We dove from a dive liveaboard. Land based diving is also possible, and visits many of the same sites but with a sometimes long/bumpy ride to/from and for your surface interval.

We visited a small museum with information, pictures, and artifacts of some of the wrecks. It made me realize how many more wrecks there are beyond the ones that we saw during our week of diving.
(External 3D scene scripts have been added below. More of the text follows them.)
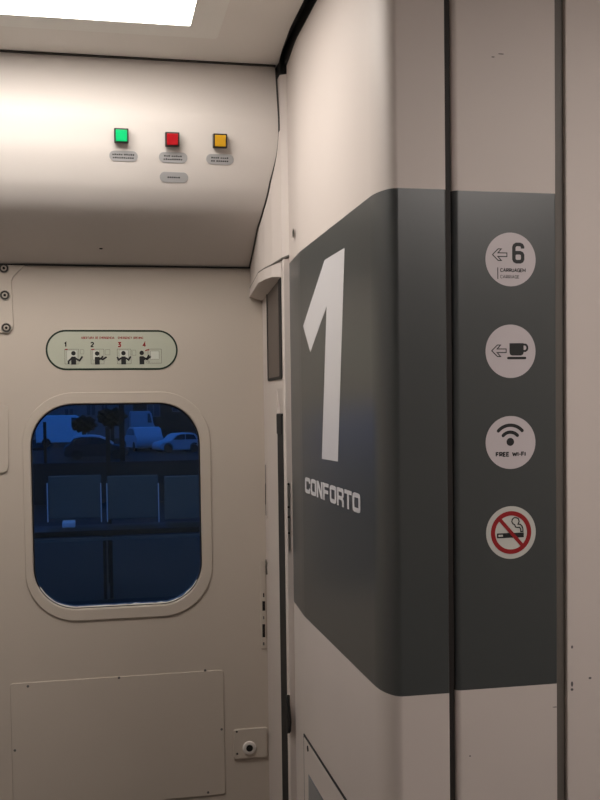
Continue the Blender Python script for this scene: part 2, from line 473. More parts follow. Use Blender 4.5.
for a, b, za, zb_ in zip(list(zip(fx, fy)), list(zip(fx, fy))[1:], zb, zb[1:]):
    vs = [s.bm.verts.new((a[0]-.002, a[1], za-.004)), s.bm.verts.new((b[0]-.002, b[1], zb_-.004)), s.bm.verts.new((b[0]-.002, b[1], zb_+.0005)), s.bm.verts.new((a[0]-.002, a[1], za+.0005)),
          s.bm.verts.new((a[0]+.01, a[1], za-.004)), s.bm.verts.new((b[0]+.01, b[1], zb_-.004)), s.bm.verts.new((b[0]+.01, b[1], zb_+.0005)), s.bm.verts.new((a[0]+.01, a[1], za+.0005))]
    for f in ((0, 1, 2, 3), (4, 5, 6, 7), (0, 1, 5, 4), (3, 2, 6, 7), (0, 3, 7, 4), (1, 2, 6, 5)): s.bm.faces.new([vs[q] for q in f])
s.build('joint_seal', 'gseal', cv).matrix_world = Matrix()

# ================================================================== tall cabinet with the class number
ZT = 2.425
b0, b1 = .969, 1.8945
RC = .042
def arc(cx, cy, r, a0, a1, n):
    return [(cx+r*math.cos(math.radians(a0+(a1-a0)*k/n)), cy+r*math.sin(math.radians(a0+(a1-a0)*k/n))) for k in range(n+1)]
plan = [(XL+.030, 2.699), (.5245, 2.699), (.5225, 2.697), (.5115, 2.525)] + arc(XL+.02, 2.49, .02, 175, 180, 2) + [(XL+.031+.031*math.cos(math.radians(a)), YP+.085+.085*math.sin(math.radians(a))) for a in [180+90*q/48 for q in range(49)]] + [(.628, YP)] + arc(.628, YP+.003, .003, 270, 360, 4) + [(.631, 2.699)]
cb = empty('tall_cabinet', Matrix.Translation((.57, 1.9, 0)), 'tall round-cornered cabinet with grey band and large white 1, beside the door', 'cabinet')
s = Shape()
NB = 2
s.prism(plan, [0, b0, b1, ZT], mids=lambda i, k: 1 if k == 1 and 2 <= i < len(plan)-1 else 0)
s.build('cabinet_body', ['cab', 'band'], cb).matrix_world = Matrix()
Shape().box((.515, 1.80, ZT), (.62, 2.69, CZ+.03)).build('top_seal', 'rubber', cb).matrix_world = Matrix()

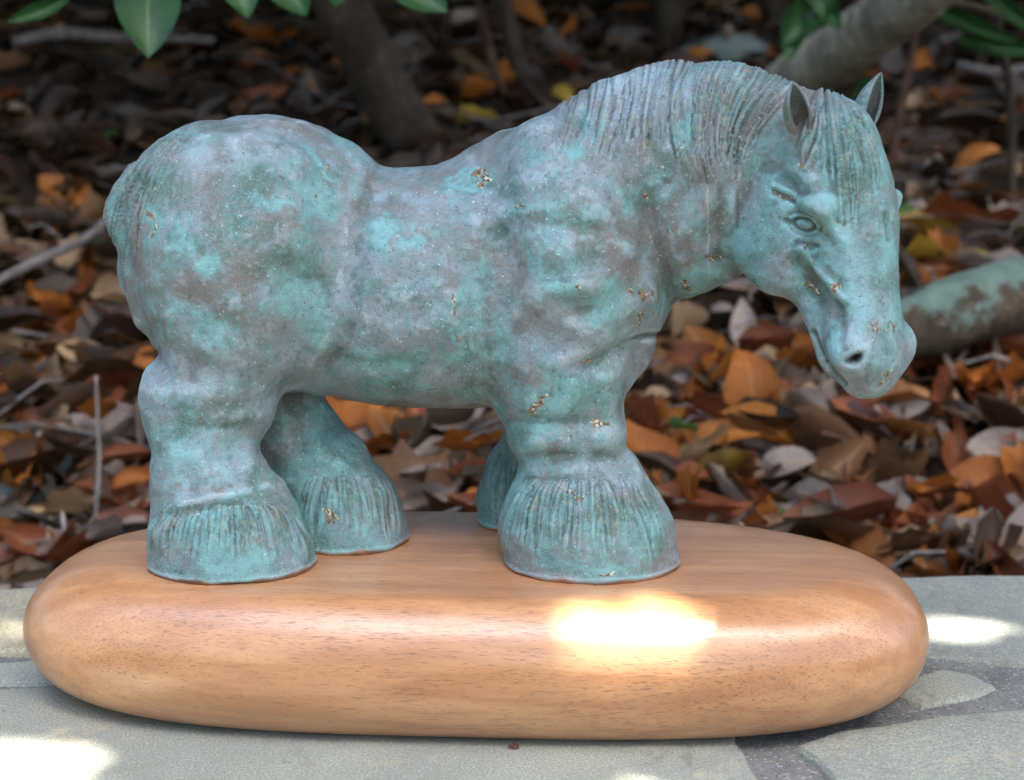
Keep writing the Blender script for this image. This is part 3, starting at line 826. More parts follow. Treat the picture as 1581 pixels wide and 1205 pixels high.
def flagstone(pts, mat, th=.040, ztop=0.0):
    w = [PZ(x, y, 0.0) for x, y in pts]
    # walk the outline in small uneven steps
    out = []
    n = len(w)
    for i in range(n):
        a, b = w[i], w[(i + 1) % n]
        L = np.linalg.norm(b - a); m = max(1, int(L / .012)); d = (b - a) / max(L, 1e-6); nr = np.array([-d[1], d[0], 0])
        for k in range(m):
            f = k / m
            p = a + (b - a) * f
            amp = .0012 * (1 if 0 < k else .3)
            out.append(p + nr * (rs.uniform(-1, 1) * amp + .0012 * math.sin(p[0] * 90 + p[1] * 70)))
    out = np.array(out)
    c = out.mean(0)
    area = sum(out[i][0] * out[i - 1][1] - out[i - 1][0] * out[i][1] for i in range(len(out)))
    if area > 0: out = out[::-1]
    # rounded arris
    def ring(ins, z):
        m = len(out); r = []
        for i in range(m):
            t = out[(i + 1) % m] - out[i - 1]; l = np.linalg.norm(t) + 1e-9
            nrm = np.array([-t[1], t[0], 0]) / l
            r.append((out[i][0] + nrm[0] * ins, out[i][1] + nrm[1] * ins, z))
        return r
    bm = bmesh.new()
    rings = [ring(-.0008, ztop - th), ring(-.0008, ztop - .006), ring(.0002, ztop - .0022), ring(.0016, ztop - .0005), ring(.0045, ztop)]
    rv = [[bm.verts.new(p) for p in r] for r in rings]
    m = len(out)
    for i in range(len(rv) - 1):
        for j in range(m):
            k = (j + 1) % m
            bm.faces.new((rv[i][j], rv[i][k], rv[i + 1][k], rv[i + 1][j]))
    bm.faces.new(rv[-1]); bm.faces.new(rv[0][::-1])
    bmesh.ops.recalc_face_normals(bm, faces=bm.faces)
    bmesh.ops.triangulate(bm, faces=[f for f in bm.faces if len(f.verts) > 4])
    me = bpy.data.meshes.new('flagstone'); bm.to_mesh(me); bm.free()
    return link('flagstone', me, mat, wall)
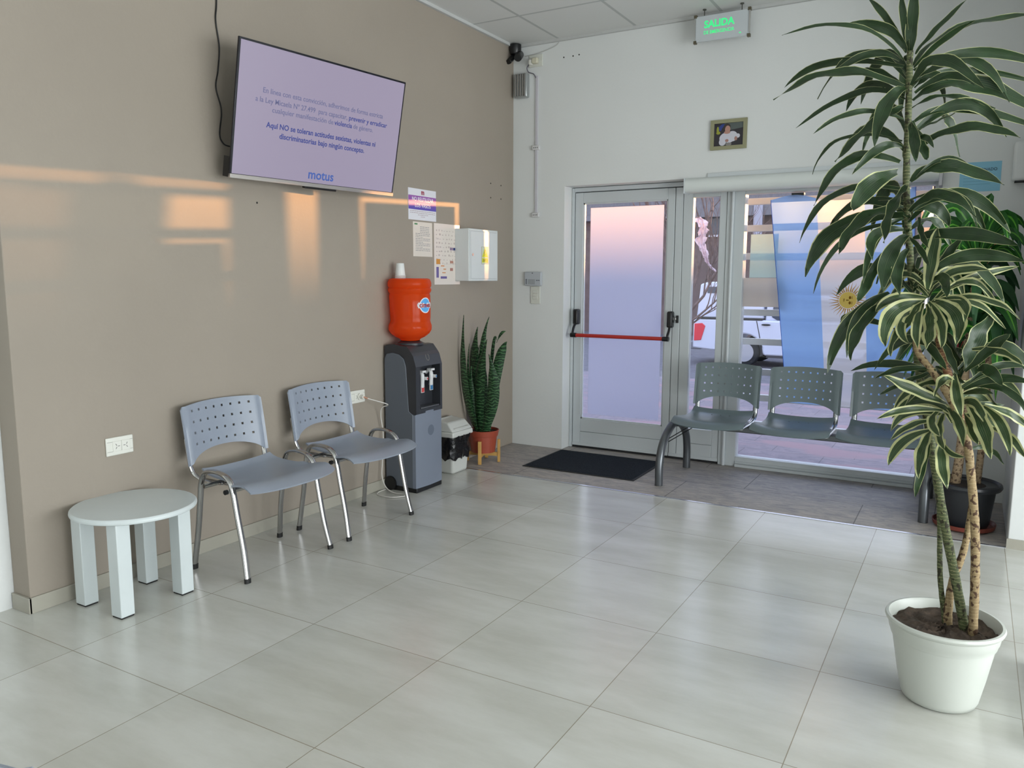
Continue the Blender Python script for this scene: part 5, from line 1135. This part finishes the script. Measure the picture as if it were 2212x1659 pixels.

Visited on 02/2018 - Submitted on 03/09/2018

Truk Lagoon is not known for it's marine life, but obviously the shipwrecks. It's possibly the number 1 wreck diving spot in the whole world. I dove it this summer and can totally see why! First of all, I usually go on trips to see an exotic shark species. That is what draws me in. And, I actually did get to dive with my 8th shark species, a zebra shark, during my trip at Truk Lagoon. But, I also knew that I had to dive the number 1 wreck diving spot even if I wasn't promised a shark. Some of the other marine life included spotted eagle rays, jellyfish, eels, and nudibranches. Again those were not the cause of your breath being taken away. It was the magnitude of the ships, the ammunition left behind, the gadgets found in the ships that would've been used by the crew, and just the sobering reality that you are diving a gravesite. i am not one to take human life lightly. So, for me seeing the skull embedded into the ship was quite the experience. Not only do you have to swim up into a somewhat small, dark, secluded area to see it (kinda made me a little claustrophobic, and I'm not usually like that), but again knowing that was a life just made it a little bit surreal.

Let's just say I swam through a betty bomber, torpedo holes, and down to the million dollar wreck known as the San Francisco! Missiles, tanks, land mines, and much more are still there for us to dive with. That was my deepest dive ever. Extremely EPIC!

No matter where you stay, Truk Lagoon needs to be on your bucket list!!!!

Visited on 07/2013 - Submitted on 02/24/2014

I have been to Chuuk several times and I intend to keep going back. It is that good. If you love soft corals, GO. If you love wreck diving, GO. If you love war history, GO. If you are a tech diver, GO. If you have a camera, GO.

I have dived the wrecks from shore based dive shop and also from the Truk Aggressor, now gone but there are other liveaboards in the lagoon.

The island has changed dramatically in the 20 some years I have been going. The days of letting your gear dry on the lanai of the Truk Continental Hotel are over, at least if you ever want to see your gear again they are. When I was on the Aggressor, we had a night security guard who kept people from paddling up in the night to steal our gear. That being said, if one just uses caution all should be well.

The diving is sublime. The visibility in the lagoon can be a bit murky but since the dives are all on wrecks it never seems to matter. I found the diving to be very doable for most divers. Although some were deeper, it was very easy to dive in the 60 to 100 foot range. The wrecks, aside from being amazing pieces of history, are covered with stunning soft corals and anemones with their resident skunk clown fish and microscopic shrimps. Tiny reef fish such as damsels and anthias sweep over the wrecks in unison like some sort of fishy ballet. Angel fishes, butterflies also swim in and out of the structures and looking closely one can find lion fishes as well. If one takes the time to look up from this stunning display pupio can be seen swimming by and occasionally a reef shark. Ammunition also also covers some of the decks along with gas masks, jeeps, tanks, bottles and even bicycles.

When I was there in 1994, a group from Japan had just been there to remove remains from the wrecks and take them home to Japan. It was the 50th anniversary of the bombing of Chuuk. Although since then, I have seen bones that were found within the wrecks and then left on display and photographed by divers. It is in poor taste and usually the remains are placed back inside the wreck by a divemaster.

Making night dives on the wrecks is something especially not to be missed as the place just comes more alive. It's difficult to believe this place could become more spectacular but it does.
Seeing this bit of history is an incredible opportunity one should not pass up if at all possible.